With the news that the Detroit Pistons would be debuting alternate uniforms for the 2013-14 season, I thought it would be interesting to explore the history of Pistons unis.

Most fans think of four distinct periods of "Dee-troit Basketball": 1. The old peach basket days where everything is in black and white, and sub-6-foot players were plentiful 2. The simple red, white and blue of the dominant 80s. 3. The *shudder* sad, sad 90s of the "teal era." 4. The return to crimson red, white and royal blue that we've enjoyed ever since.

But the history of the Pistons uniform is a little more complicated than I thought. And believe me, when I thought of this idea I didn't think I'd be spending the large part of several days going down this particular rabbit hole.

I'll look at a different era every day.
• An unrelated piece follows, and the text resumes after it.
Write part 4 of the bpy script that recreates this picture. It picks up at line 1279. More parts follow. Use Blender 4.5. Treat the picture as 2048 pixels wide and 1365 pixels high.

Today: Teal era Previous posts: Tuesday: Old School. Wednesday: Bad Boys. Upcoming post: Friday: Modern Day.

For all the logos, I They also served as an invaluable jumping off point for my search of appropriate photos, which all come from except for the sports cards.

Teal Era

1996/97 - 2000/01
Playoff appearances: 3
Championships: 0


Primary logo


Secondary logo

The "teal era" used up and spit out Grant Hill, drove away three coaches and featured three first-round playoff exits in during its brief run. It also featured our first alternative logo and solidified the marketing departments desire to usher the steampunk era into the NBA way before its time.


HOME 1995/96 - 2000/01
Joe Dumars


I'm sorry to do this, but I had to begin the "teal era" with a look at Dumars. But only because when you look at it, it just looks ... wrong. Dumars will always be my favorite Pistons player. Much like Barry Sanders, he was a lethal competitor who went about his business quietly and humbly. And he was just as good on defense as he was on offense, with Michael Jordan even calling him the best defender he ever faced in his career.

AWAY 1995/96 - 2000/01
Jerry Stackhouse


Jerry Stackhouse is still toiling away in the NBA but has only played only 71 games in the past four seasons combined. Stackhouse had the biggest success of his career in Detroit going from a ball hogging malcontent in Philadelphia to a team player and go-to scorer for a suddenly resurgent Pistons team. He made the playoffs three times in Detroit and was selected for two all-star games during his Detroit days. He was in the prime of his career in 2002 when at the age of 27 he was traded to the Washington Wizards for Richard Hamilton as Michael Jordan wanted a new backcourt mate during his final comeback. We all know how that turned out for both sides.

ALTERNATIVE 1994/95 - 1995/96
Grant Hill


I'm not sure how often the Pistons wore these alternative jerseys, but whatever the number it wasn't nearly enough. They offered the simple red design as a throwback to the bad boys era but the jersey survived for only two season as someone thought it would be a good idea to offer even more stupid flaming horse options (below). Hill will be defined in Detroit as the torchbearer of the "teal ear" and someone who was a great player on poor teams. He eventually forced his way out of Detroit and had designs to win championships paired with Tracy McGrady in Orlando. Unfortunately, in six seasons with the Magic he played in only 200 games while banking a cool $92 million bucks. Fortunately, the Pistons were able to salvage the situation with perhaps the most famous Piston player of the past 15 years as they were able to net Ben Wallace (along with Chucky Atkins) in a sign-and-trade deal with Hill and Orlando. For his part, Hill eventually moved on to health and valuable role player status in Phoenix.

ALTERNATIVE 1997/98 - 2000/01
Grant Hill


You thought we were done with the ugly era? not quite. The Pistons offered a red alternative jersey for four seasons that incorporated the steampunk flaming horse motif. Enough said.